What is the history of Wrought Iron?

The exact date of the technique of smelting iron ore to produce usable metal is unknown.  Archeologists have discovered iron implements in Egypt which date to about 3000 B.C. and iron ornaments were used even earlier.   The advanced technique of hardening iron weapons by heat   treating was known to the Greeks about 1000 B.C.

Iron is one of the most useful metal ever discovered, but it is also one of the more difficult metals to understand in history, especially in Medieval History.  Iron comes in several forms, and the complications involved in producing each of them foster further confusion.

The alloys produced by early iron worker’s, and all of the iron alloys made until about the 14th century A.D., would be classified today as Wrought Iron.  The process of making the tough, malleable alloy known as wrought iron differs from other forms of steel making.

Because the process of wrought iron required a great deal of hand labor, production of wrought iron in tonnage quantities was impossible.  Wrought iron is no longer produced commercially.

It can be effectively replaced in nearly all applications by low-carbon steel, which is less expensive to produce and is typically of more uniform quality than wrought iron.

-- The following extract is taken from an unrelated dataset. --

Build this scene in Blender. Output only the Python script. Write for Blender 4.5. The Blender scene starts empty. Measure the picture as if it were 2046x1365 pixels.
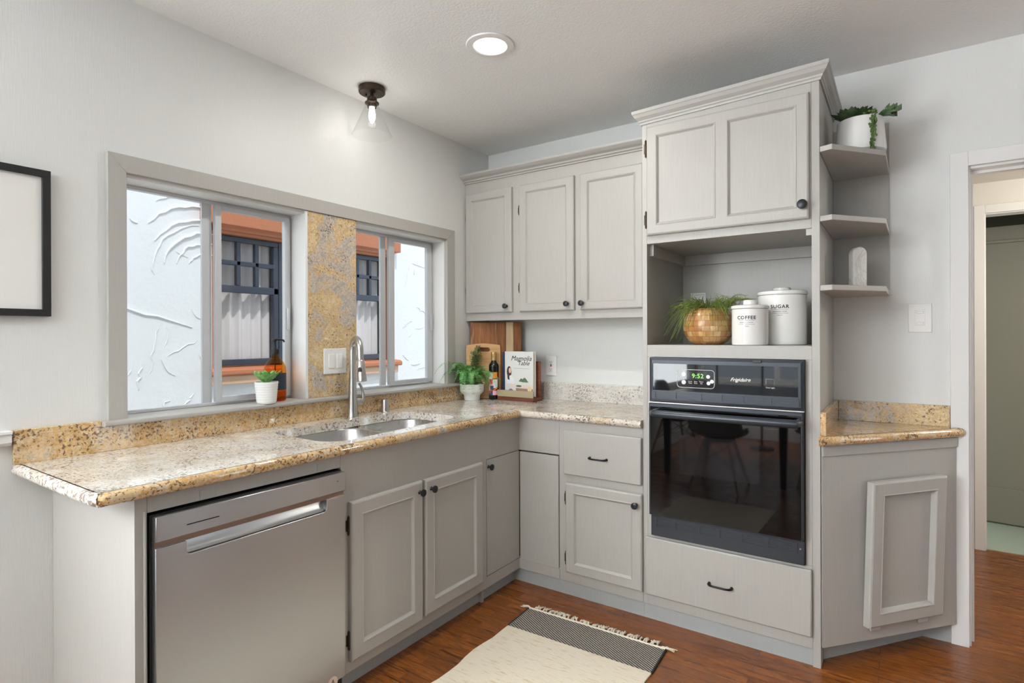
import bpy, bmesh, math, random
from mathutils import Vector, Matrix
from math import sin, cos, pi, radians
random.seed(7)
S = bpy.context.scene
COL = S.collection

# ------------------------------------------------------------------ camera
YAW, PITCH, ROLL = 0.60292, -0.00079, -0.00357
fw = Vector((-sin(YAW), cos(YAW), 0)); rt = Vector((cos(YAW), sin(YAW), 0)); up = Vector((0, 0, 1))
f2 = fw*cos(PITCH) + up*sin(PITCH); u2 = up*cos(PITCH) - fw*sin(PITCH)
r3 = rt*cos(ROLL) + u2*sin(ROLL); u3 = u2*cos(ROLL) - rt*sin(ROLL)
cd = bpy.data.cameras.new('camera'); cam = bpy.data.objects.new('camera', cd); COL.objects.link(cam)
cam.matrix_world = Matrix(((r3.x, u3.x, -f2.x, 2.2774), (r3.y, u3.y, -f2.y, -3.0393), (r3.z, u3.z, -f2.z, 1.3079), (0, 0, 0, 1)))
cd.sensor_width = 36; cd.lens = 1132.3/2046*36; cd.shift_y = -0.0053; cd.clip_start = 0.05
S.camera = cam

# ------------------------------------------------------------------ world, sun, daylight, exposure
w = bpy.data.worlds.new('sky'); S.world = w; w.use_nodes = True
bg = w.node_tree.nodes['Background']; bg.inputs[0].default_value = (0.72, 0.86, 1, 1); bg.inputs[1].default_value = 1.15
def light(name, kind, loc, energy, color=(1, 1, 1), rot=(0, 0, 0), **k):
    l = bpy.data.lights.new(name, kind); l.energy = energy; l.color = color
    for a, b in k.items(): setattr(l, a, b)
    o = bpy.data.objects.new(name, l); o.location = loc; o.rotation_euler = rot; COL.objects.link(o); return o
sun = light('sun', 'SUN', (0, 0, 8), 1.5, (1, .985, .97), angle=radians(.6))
sun.rotation_euler = Vector((-.52, .14, -1)).to_track_quat('-Z', 'Y').to_euler()
# daylight entering by the dining-room window behind the camera
light('daylight_front', 'AREA', (1.0, -5.66, 1.5), 6, (.93, .97, 1), (radians(90), 0, 0), shape='RECTANGLE', size=1.9, size_y=1.5)
light('daylight_left', 'AREA', (.03, -4.45, 1.5), 88, (.93, .97, 1), (radians(90), 0, radians(-90)), shape='RECTANGLE', size=1.6, size_y=1.5)
light('daylight_sidelight', 'AREA', (4.38, -.57, 1.2), 2.2, (.95, .98, 1), (radians(90), 0, radians(90)), shape='RECTANGLE', size=.32, size_y=1.7)
S.view_settings.view_transform = 'Standard'; S.view_settings.look = 'None'
S.view_settings.exposure = 0.6; S.view_settings.gamma = 1; S.view_settings.use_curve_mapping = False

# ------------------------------------------------------------------ materials
def lin(c): return tuple((x/255/12.92 if x <= 10 else ((x/255+.055)/1.055)**2.4) for x in c) + (1,)
def mat(name, rgb=(200, 200, 200), rough=.5, metal=0, **k):
    m = bpy.data.materials.new(name); m.use_nodes = True
    b = m.node_tree.nodes['Principled BSDF']
    b.inputs['Base Color'].default_value = lin(rgb); b.inputs['Roughness'].default_value = rough; b.inputs['Metallic'].default_value = metal
    for a, v in k.items(): b.inputs[a].default_value = v
    return m
class N:
    """small node-graph helper"""
    def __init__(s, m): s.m = m; s.t = m.node_tree; s.b = s.t.nodes['Principled BSDF']
    def n(s, typ, ins=None, **at):
        x = s.t.nodes.new(typ)
        for a, v in at.items(): setattr(x, a, v)
        for a, v in (ins or {}).items():
            if isinstance(v, bpy.types.NodeSocket): s.t.links.new(v, x.inputs[a])
            else: x.inputs[a].default_value = v
        return x
    def co(s, scale=(1, 1, 1), rot=(0, 0, 0)):
        c = s.n('ShaderNodeTexCoord'); return s.n('ShaderNodeMapping', {0: c.outputs['Object'], 'Scale': scale, 'Rotation': rot}).outputs[0]
    def noise(s, vec, scale, detail=3, rough=.5, dist=0):
        return s.n('ShaderNodeTexNoise', {'Vector': vec, 'Scale': scale, 'Detail': detail, 'Roughness': rough, 'Distortion': dist}).outputs['Fac']
    def ramp(s, fac, stops):
        r = s.n('ShaderNodeValToRGB', {0: fac}); e = r.color_ramp.elements
        while len(e) < len(stops): e.new(.5)
        for q, (p, c) in zip(e, stops): q.position = p; q.color = c if len(c) == 4 else lin(c)
        return r.outputs[0]
    def mix(s, fac, a, b, blend='MIX'):
        x = s.n('ShaderNodeMix', data_type='RGBA', blend_type=blend)
        for i, v in ((0, fac), (6, a), (7, b)):
            if isinstance(v, bpy.types.NodeSocket): s.t.links.new(v, x.inputs[i])
            else: x.inputs[i].default_value = v if i == 0 else (v if len(v) == 4 else lin(v))
        return x.outputs[2]
    def color(s, o): s.t.links.new(o, s.b.inputs['Base Color'])
    def rough(s, o): s.t.links.new(o, s.b.inputs['Roughness'])
    def bump(s, h, strength=.2, dist=.01):
        s.t.links.new(s.n('ShaderNodeBump', {'Height': h, 'Strength': strength, 'Distance': dist}).outputs[0], s.b.inputs['Normal'])
def g(v): return (v, v, v, 1)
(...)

Wrought iron was made by heating a mass of iron ore and charcoal in a forge or furnace, having a forced draft.  Under this treatment the ore was reduced to the sponge of metallic iron filled with a slag composed of metallic impurities and charcoal ash.  The sponge iron was removed from the furnace, while still incandescent, and beaten with heavy sledges to drive out the slag and to weld and consolidate the iron.  The product contained under these conditions usually contained about 3% of slag particles  and 0.1% of other impurities.  Often this technique of iron making produced, by accident, a true steel rather than wrought iron.  Iron workers learned to make steel by heating wrought iron and charcoal in clay boxes for several days.  By this process the iron absorbed enough carbon to become a true steel.

Carbon is the major variable that distinguishes between wrought iron, steel and cast iron.  Too little and you have wrought iron, too much and the iron begins to flow as cast iron, the right amount of carbon (1% or more) and you have steel.

After the 14th century the furnaces used in smelting were increased in size and increased draft was used to force the combustion of gases through the “charge”, the mixture of raw material.  In these larger furnaces, the iron ore in the upper part of the furnace was first reduced to metallic iron and then took on more carbon as a result of the gases forced through it by the blast.  The product of these furnaces was pig iron, an alloy treatment at a lower temperature than steel or wrought iron.  Pig iron was then further refined to make steel.

Modern steel making employs blast furnaces that are merely refinement of the furnaces used by the old iron worker’s.  The process of refining molten iron with blasts of air, was accomplished by the British inventor Sir Henry Bessemer, who developed the Bessemer furnace/converter in 1855.  Since the 1960’s, several so-called mini mills have been producing steel from scrap metal in electric furnaces.  Such mills are an important component of total U.S. steel production.  The giant steel mills remain essential for the production of steel from iron ore.